* YOUR GOAL
Beginning with the first line below, please repeat the material exactly, ending with the line that includes "except Exception as e: print(e)".

* PROVIDED MATERIAL
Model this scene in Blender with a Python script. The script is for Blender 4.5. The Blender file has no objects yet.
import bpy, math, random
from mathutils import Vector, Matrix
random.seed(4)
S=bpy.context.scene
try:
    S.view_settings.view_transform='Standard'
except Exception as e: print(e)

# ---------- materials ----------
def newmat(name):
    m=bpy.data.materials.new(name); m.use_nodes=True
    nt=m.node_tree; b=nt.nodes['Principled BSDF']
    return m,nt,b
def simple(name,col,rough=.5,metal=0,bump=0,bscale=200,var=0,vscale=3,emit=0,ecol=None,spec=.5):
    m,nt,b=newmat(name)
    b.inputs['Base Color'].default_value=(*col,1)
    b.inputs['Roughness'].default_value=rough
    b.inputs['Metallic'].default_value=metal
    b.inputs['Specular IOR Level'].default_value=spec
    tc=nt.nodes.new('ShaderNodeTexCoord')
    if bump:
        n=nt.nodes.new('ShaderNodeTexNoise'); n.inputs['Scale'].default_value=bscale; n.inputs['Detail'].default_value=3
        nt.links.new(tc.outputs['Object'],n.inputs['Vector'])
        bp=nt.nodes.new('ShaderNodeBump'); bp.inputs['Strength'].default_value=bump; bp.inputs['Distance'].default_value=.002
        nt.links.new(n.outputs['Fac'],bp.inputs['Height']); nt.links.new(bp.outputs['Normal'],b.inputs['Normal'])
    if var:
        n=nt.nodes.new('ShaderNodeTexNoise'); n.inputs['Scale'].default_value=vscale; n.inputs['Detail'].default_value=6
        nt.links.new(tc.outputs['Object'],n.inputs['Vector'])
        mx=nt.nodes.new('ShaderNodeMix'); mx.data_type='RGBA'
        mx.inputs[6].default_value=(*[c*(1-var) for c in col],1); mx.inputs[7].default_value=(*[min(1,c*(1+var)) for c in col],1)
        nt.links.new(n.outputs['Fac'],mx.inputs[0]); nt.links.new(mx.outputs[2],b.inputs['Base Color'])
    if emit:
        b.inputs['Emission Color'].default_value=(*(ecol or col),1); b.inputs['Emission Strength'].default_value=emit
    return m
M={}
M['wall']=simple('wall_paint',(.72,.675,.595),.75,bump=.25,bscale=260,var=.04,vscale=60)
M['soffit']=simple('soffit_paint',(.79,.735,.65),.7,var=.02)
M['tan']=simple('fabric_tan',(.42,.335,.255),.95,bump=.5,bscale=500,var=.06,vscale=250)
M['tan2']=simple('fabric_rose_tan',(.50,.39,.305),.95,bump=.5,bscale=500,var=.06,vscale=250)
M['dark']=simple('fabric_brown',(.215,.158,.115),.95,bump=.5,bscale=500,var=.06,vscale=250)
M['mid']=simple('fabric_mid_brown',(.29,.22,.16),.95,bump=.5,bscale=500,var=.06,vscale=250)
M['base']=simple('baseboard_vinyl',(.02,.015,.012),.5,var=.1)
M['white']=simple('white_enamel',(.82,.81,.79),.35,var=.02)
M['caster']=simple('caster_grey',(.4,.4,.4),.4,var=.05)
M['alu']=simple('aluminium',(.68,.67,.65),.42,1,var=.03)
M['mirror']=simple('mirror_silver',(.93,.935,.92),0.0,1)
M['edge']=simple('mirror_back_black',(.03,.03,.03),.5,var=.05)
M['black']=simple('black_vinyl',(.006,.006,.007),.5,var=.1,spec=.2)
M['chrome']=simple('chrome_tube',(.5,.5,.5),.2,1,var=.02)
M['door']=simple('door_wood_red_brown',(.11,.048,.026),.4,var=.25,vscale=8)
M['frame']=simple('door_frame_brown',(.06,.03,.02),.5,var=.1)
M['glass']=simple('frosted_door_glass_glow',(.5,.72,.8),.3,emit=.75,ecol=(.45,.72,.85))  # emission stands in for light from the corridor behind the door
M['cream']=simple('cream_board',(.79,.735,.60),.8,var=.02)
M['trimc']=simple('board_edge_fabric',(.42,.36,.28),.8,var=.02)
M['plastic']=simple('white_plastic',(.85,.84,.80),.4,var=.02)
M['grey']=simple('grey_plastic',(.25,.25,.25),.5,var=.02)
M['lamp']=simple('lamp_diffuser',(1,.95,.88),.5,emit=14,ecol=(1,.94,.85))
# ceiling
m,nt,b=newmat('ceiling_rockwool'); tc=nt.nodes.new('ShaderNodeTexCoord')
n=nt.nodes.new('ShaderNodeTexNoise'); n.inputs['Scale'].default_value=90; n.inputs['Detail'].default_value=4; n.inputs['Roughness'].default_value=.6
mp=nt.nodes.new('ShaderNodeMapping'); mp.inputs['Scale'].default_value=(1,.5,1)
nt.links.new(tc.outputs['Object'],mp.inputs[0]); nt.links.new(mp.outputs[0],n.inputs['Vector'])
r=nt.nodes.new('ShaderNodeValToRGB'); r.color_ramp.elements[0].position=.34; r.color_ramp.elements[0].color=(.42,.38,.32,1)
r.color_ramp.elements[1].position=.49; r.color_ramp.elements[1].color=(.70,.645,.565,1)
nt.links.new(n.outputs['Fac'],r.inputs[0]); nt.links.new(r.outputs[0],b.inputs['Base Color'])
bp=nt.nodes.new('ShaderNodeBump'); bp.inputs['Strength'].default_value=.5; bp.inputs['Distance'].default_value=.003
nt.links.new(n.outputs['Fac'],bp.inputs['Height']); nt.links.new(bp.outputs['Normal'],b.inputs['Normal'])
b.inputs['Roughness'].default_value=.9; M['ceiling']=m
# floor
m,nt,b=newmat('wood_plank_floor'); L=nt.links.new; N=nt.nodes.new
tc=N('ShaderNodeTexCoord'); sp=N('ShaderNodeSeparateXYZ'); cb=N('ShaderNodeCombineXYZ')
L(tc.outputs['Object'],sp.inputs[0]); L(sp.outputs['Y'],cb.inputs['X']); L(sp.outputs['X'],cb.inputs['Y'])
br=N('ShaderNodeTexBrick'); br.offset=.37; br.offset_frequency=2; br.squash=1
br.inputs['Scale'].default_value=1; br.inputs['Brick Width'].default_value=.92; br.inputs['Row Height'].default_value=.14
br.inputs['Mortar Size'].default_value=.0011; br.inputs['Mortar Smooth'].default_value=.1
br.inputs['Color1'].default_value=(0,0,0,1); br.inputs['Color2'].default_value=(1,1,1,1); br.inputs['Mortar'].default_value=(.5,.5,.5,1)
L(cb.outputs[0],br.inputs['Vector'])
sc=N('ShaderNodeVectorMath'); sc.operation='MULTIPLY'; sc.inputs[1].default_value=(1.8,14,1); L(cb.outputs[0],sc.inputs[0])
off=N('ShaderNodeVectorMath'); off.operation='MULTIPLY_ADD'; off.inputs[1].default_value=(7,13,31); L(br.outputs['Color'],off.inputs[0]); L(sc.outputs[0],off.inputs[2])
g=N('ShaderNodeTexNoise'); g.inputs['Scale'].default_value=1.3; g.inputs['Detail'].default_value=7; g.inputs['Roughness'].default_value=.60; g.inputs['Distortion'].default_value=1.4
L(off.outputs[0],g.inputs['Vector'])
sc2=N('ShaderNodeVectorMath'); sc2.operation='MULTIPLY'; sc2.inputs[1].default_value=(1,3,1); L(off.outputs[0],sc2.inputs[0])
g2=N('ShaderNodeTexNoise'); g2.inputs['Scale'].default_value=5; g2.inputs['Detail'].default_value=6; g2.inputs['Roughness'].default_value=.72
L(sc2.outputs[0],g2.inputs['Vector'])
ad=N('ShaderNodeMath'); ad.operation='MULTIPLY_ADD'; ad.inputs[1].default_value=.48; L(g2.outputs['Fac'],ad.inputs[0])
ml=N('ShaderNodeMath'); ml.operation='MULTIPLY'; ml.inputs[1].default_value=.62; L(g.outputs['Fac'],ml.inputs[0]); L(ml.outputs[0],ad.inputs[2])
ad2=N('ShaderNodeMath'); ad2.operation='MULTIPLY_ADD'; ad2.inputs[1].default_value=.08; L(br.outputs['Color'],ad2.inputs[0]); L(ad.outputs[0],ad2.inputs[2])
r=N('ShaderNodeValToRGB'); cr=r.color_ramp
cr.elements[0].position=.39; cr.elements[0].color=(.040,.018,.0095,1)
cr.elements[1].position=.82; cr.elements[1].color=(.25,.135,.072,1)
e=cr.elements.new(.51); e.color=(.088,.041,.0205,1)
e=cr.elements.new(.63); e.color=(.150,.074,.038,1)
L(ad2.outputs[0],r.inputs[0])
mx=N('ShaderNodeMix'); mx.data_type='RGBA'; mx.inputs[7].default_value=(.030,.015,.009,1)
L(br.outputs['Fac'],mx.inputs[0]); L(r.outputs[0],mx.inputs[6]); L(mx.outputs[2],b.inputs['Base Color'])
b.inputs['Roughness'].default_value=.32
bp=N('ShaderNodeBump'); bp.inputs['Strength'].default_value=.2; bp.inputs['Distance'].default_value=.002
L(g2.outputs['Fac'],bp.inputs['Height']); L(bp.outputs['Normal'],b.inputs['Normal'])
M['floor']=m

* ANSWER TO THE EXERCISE
Model this scene in Blender with a Python script. The script is for Blender 4.5. The Blender file has no objects yet.
import bpy, math, random
from mathutils import Vector, Matrix
random.seed(4)
S=bpy.context.scene
try:
    S.view_settings.view_transform='Standard'
except Exception as e: print(e)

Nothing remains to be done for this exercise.